Golf Etiquette - some basics

Before you get out on the golf course there is some golf etiquette you should know.

If your first time out on the golf course is with a regular golfer you will learn a lot about the golf etiquette from them. There are hundreds of little bits of golf etiquette that I haven’t included which you will learn as you play but here are a few of the things that you should know:

1. Clothing and equipment

You should check the dress code before going on the course. The golf course’s website should have the dress code rules. Some of the usual rules are men’s shirts should have a collar and sleeves, ladies may wear sleeveless shirts but they should have a collar; shorts should be at least Bermuda-length, no jeans etc.

Future posts will cover ladies golf clothing in more detail but the variety of clothing for ladies is becoming bigger and better.

2. Care of the course

Any damage to the course should be repaired as far as possible to keep up the condition of the golf course. Any divots you make should be replaced or if your course provides you with a sand-seed mixture, this should be used to fill the divot hole.

If you enter a bunker, pick up the rake and enter the bunker at the point of shortest distance to your ball and smooth the sand after your shot. Make sure you don’t take a practice swing or place your club-head in the bunker before you take a shot.

Look carefully for a pitch mark on the green that is caused by the impact of your ball. You should repair any pitch marks on the green by pushing the earth inwards towards the centre of the pitch mark and then tapping down any excess earth so the surface is smooth. Even as a beginner, you will make pitch marks on the green so make sure you repair them to protect the greens.

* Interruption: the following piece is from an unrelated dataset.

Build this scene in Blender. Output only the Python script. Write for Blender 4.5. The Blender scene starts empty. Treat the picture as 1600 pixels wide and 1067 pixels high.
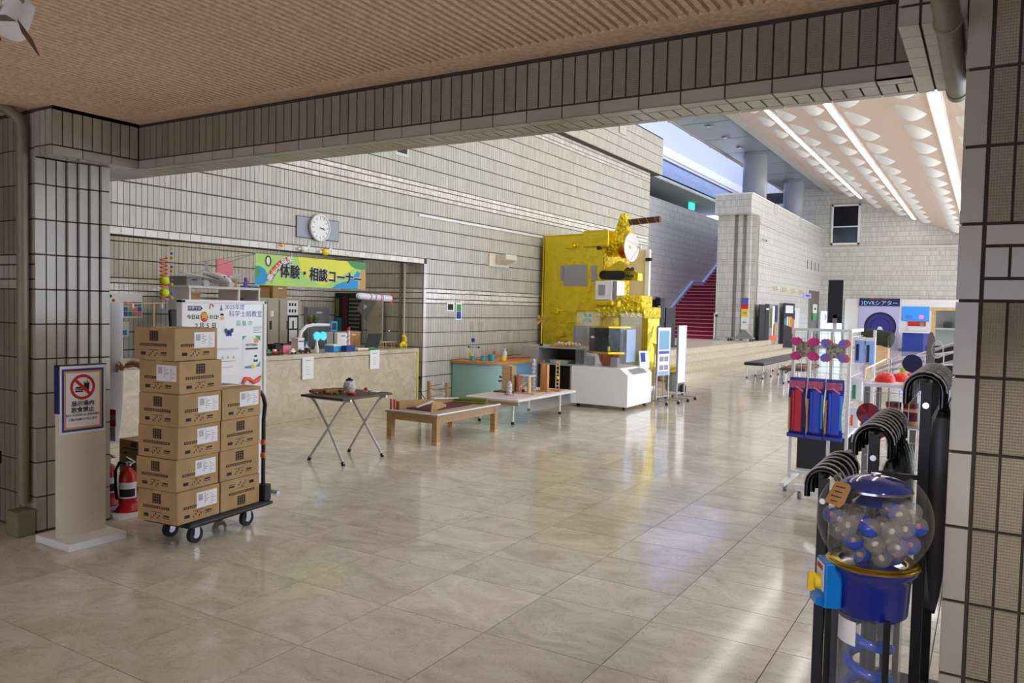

3. Consideration of others

The rules of golf state that “players should play at a good pace.” Generally, it is your group’s responsibility to keep up with the group ahead of you on the course. If there is a group behind you and you are not keeping up with the group ahead, you should ask the group behind to play through to avoid slow play. It doesn’t matter what level you are, this often happens on the golf course.

In terms of order of play, the player who is furthest away from the pin should hit first on each shot. The winner of the previous hole tees off first at the next tee.

On the green, don’t walk across the line of another player’s putt.